Değişim için bir harekete katılanların başkalarının iktidar kaynaklarını da bilmeleri gerekir. Gerekli güç kaynağına sahip değillerse, bu kaynaklara sahip kişilerle işbirliği geliştirebilirler. Trellu-Kane ve Unis-Cité başlangıçta etkili yöneticilik için gerekli olan ilişkilere ve konumsal güce sahip değillerdi, ancak sosyal ağlarını genişlettikten sonra,ihtiyaç duyulduğunda bu rolü icra edebilmişlerdi.
Son olarak, bir değişim hareketine katılanlar kendi bireysel motivasyonlarını da anlamalıdır.

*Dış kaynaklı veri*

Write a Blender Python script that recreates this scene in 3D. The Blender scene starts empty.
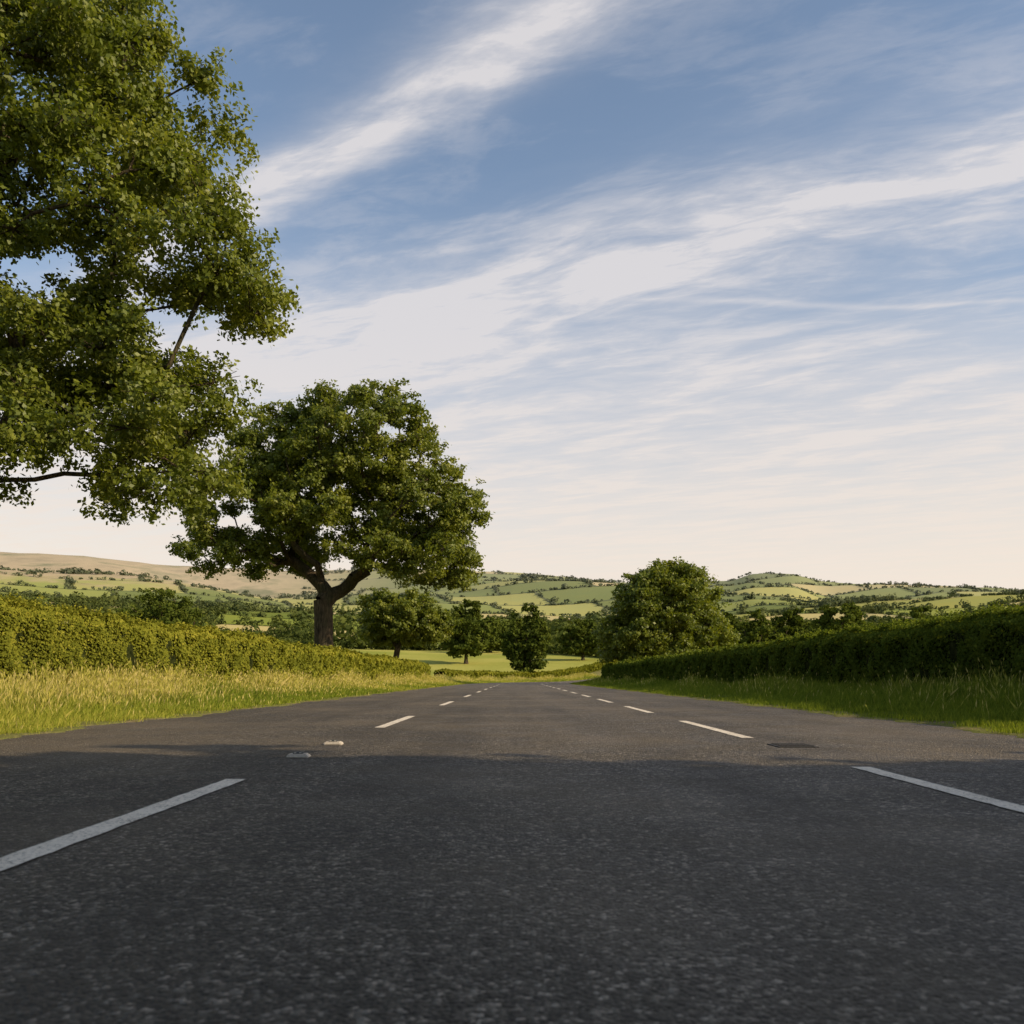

Yine de, bir lideri neyin harekete geçireceği de zamanla değişebilir. Lider, momentum yavaşladığında, yeni engeller ortaya çıktığında ve eleştiriler yükseldiğinde sebat etmeyi bilmelidir.29
Günümüzde Sosyal Değişim İhtiyacı
Pek çok kişi, sosyal değişime duyulan ihtiyacın daha da arttığını hissediyor, bu da körükleyicilerin, yenilikçilerin ve yöneticilerin rollerini daha da önemli hale getiriyor. İngiltere’deki Brexit’ten Amerika Birleşik Devletleri’ndeki Kadın Yürüyüşü’ne kadar, dünya çapında ve siyasi yelpazenin genelinde, statükodan duyulan memnuniyetsizlik dalgası son yıllarda patlak verdi.
Farklı demografik, nesilsel ve politik gruplardaki vatandaşlar, sosyal, ekonomik ve politik alanlardaki olumlu değişimlere nasıl katkıda bulunabileceklerini anlamaya çalışıyorlar. Körükleyiciler çoktan işe koyuldular. Asıl zorlık, inovasyonu ve yönetimi de dahil ederek insanların nasıl harekete geçirileceğini bilmekte. Başkalarının endişelerine kulak verme, bu endişeler etrafında düşünme ve gerekli uyarlamaları gerçekleştirme gibi gereklilikler taşıyan bir demokrasi kültürü içinde nasıl harekete geçileceğini bilmek de gerekiyor. Artık topluluk eylemi, deney yoluyla öğrenmek için özellikle etkili bir yol ve statükoya alternatif geliştirerek hızlı kazanım sağlıyor.
Martin Luther King, Jr., çetin problemlerle karşı karşıya olan sosyal değişim liderlerinin hassas bir denge kurmak zorunda olduklarını belirtmişti: “Sınırlı hayal kırıklığını kabullenmeliyiz ama sonsuz umudu asla yitirmemeliyiz.” Umut, ibreyi dünyanın nasıl olduğundan nasıl olması gerektiğine doğru çevirebilmek için güvenilir bir vizyon gerektirir.30 Hepimiz körükleyici, yenilikçi ve/veya yöneticiler olarak o ibreyi çevirmeye katkıda bulunabiliriz.